I'm trying to work out a solution in my head where two backend linux-servers run HTTP, SMTP, XMPP mirrored and should load balance connections between them.

My current solution is an OpenBSD box infront, that can of course be extended with carp to add more in the future to avoid single point of failure. Using PF I could have a pool of servers to send traffic to, using random or round-robin methods.

And using relayd I can remove non-functioning pool-servers from it.

But I would value the opinions of the community on this matter, so please tell me your best Unix load balancing solution for this type of environment.

One goal would be that a single server should be allowed to fail with minimal service interruption.

  • What if the BSD box in front of those two backend boxes fails? Redundancy doesn't mean "Move the single point of failure one step down the line".
    – Shadur
    Sep 28 '11 at 8:44
  • 1
    That's why I mentioned carp, and in fact I have changed my solution to setting up two of those at the same time. Sep 28 '11 at 10:19

I'm only familiar with a pure Linux combination of heartbeat and ldirector (both part of the linux virtual server project to IP tunnel traffic from a pair of front-ends to N back-ends, and to share/swap a front-end IP between two front-ends when one dies. It worked very well in the environment I used, but I'm not sure whether it is vulnerable to split-brain issues.


HAProxy has been compiled on a bunch of *nix platforms, including the BSDs and Solaris (and of course Linux). If your load balancer isn't running Linux, it's a very convenient and configurable piece of software. It knows about HTTP but can also balance any TCP service it knows nothing about. It can check servers and will remove from service any that aren't responsive (or aren't responsive enough).

It lives here: http://haproxy.1wt.eu/

There's one drawback to it: it only talks to the internal (back-end) servers via IPv4 (incoming IPv6 connections are load balanced fine, it's just the internal connection that's limited to IPv4).

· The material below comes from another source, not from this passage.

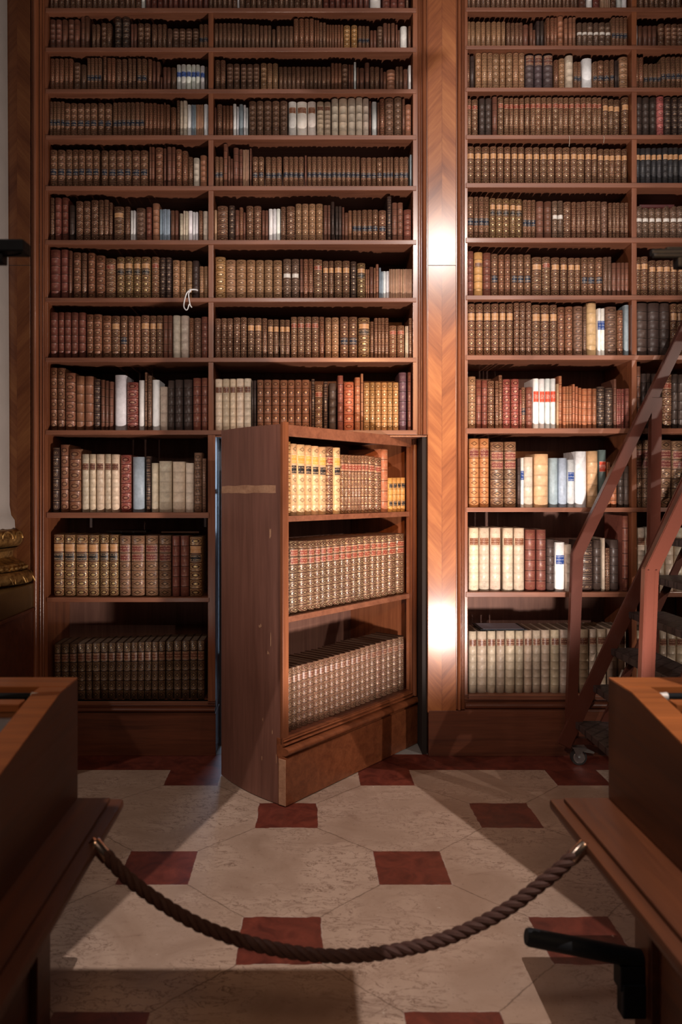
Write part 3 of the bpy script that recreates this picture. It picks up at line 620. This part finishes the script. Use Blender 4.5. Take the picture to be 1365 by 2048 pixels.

If your server farm is on a dual-stack setup, that's not an issue.


We use a pair of virtual CentOS 5 servers that run lvs, lvs-kiss and heartbeat. The virtual servers theirselv reside in a XEN-cluster which can fail over to a different location.

One of the LVS-Servers is the active master, the other one the slave. On both serves both processes (master and slave) run permanentely so sessions get replicated all of the time.

If the active lvs-server goes down the other takes over and seamlessly serves the lb-connection to the previous target server.


Another recent option using Linux is the IPVS project that is now included in the Linux kernel v2.6.38-rc3 or later.

It uses layer 4 switching in the kernel and is said to be - FAST.

More info here http://kb.linuxvirtualserver.org/wiki/IPVS

  • This answer is correct, but IPVS has been around WAY before 2.6.38.
    – phemmer
    Oct 27 '11 at 1:34

To answer the question, Yes you can use Linux to load balance two other linux servers ( their services actually). I use Piranha to be more specific for this. Piranha is a managing layer on the top of LVS clustering system. The nice and detailed howto by Redhat is at http://www.redhat.com/support/resources/howto/piranha/



The most complete way to do this is to use Pacemaker+LVS.

LVS is short for Linux Virtual Server. Lots of info can be found at linux-ha.org Basically the linux kernel has a built in load balancer called IPVS. As such is is extremely well tested and supported. Its also been around for a looong time, (Kernel 2.0 days I believe).
There are numerous utilities for managing the load balancer such as ldirector and piranha. Ldirector is probably the most prominant one. What these utilities are responsible for doing is periodically health checking your back end servers and making sure theyre still there and operating properly. Should it find that the server is gone, it will remove that server from the kernel's IPVS table and effectively remove it from the pool. These utilities are by no means required, as you can interface directly with the IPVS table using ipvsadm.

Pacemaker is the successor to Heartbeat which has been the standard utility for clustering for a long time. Heartbeat has been deprecated in favor of Pacemaker (heartbeat is no longer being maintained), so while you can still use Heartbeat if you wish (it is definitely simpler to configure), its end is coming.
The reason I mention this utility is that without a pair of load balancers in the front, youre really just moving the single-point-of-failure somewhere else. Instead of a single backend server being able to fail, now a single load balancer can fail and youre in the same boat. Pacemaker will ensure that a load balancer is always running. Should the currently active load balancer fail, the other one will take over. An additional benefit of pacemaker is that it allows you to run both load balancers in an active/active setup if you have multiple IPs (heartbeat cannot do this).